Sol–gel synthesis of photoactive zirconia–titania from metal salts and investigation of their photocatalytic properties in the photodegradation of methylene blue

Photoactive metal oxide systems capable of reducing non-biodegradable pollutants are highly needed heterogeneous catalysts for environmental purification. Most of the currently available heterogeneous catalysts are obtained from complicated synthetic routes using expensive and perhaps hazardous precursors. The present study reports a novel sol–gel method to synthesize pure TiO2 and ZrO2–TiO2 samples using titanium oxychloride as TiO2 precursor and zirconyl nitrate hydrate as a ZrO2 source in the presence of the surfactant. The ratio of Zr-to-Ti was controlled between 0.75 and 3.2 to evaluate the effect of the amount of ZrO2 in the composites. Consequently, the precipitates were calcined at different temperatures to investigate the effect of removing the template at different sintering temperatures. The physico-chemical properties of the samples were examined by SEM, HRTEM, DT-TGA, XRD, FTIR, XRF, EDX, nitrogen gas physisorption and UV–visible diffusive reflectance spectrometry analyses.
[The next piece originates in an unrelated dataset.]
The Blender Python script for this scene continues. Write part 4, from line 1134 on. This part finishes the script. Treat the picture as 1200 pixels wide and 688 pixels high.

These analyses revealed that the crystallization, dispersion, particle size and shape of the samples are critically dependent upon the calcination temperatures and Zr-to-Ti ratios. Abnormal grain growth (AGG) was unexpectedly observed in the samples calcined at higher temperatures (≤ 800 °C). Comparisons of the activities of the samples toward decolorization of methylene blue indicated that the photocatalytic efficiencies of the composites with Zr/Ti ≤ 2.2 were superior to that of pure TiO2.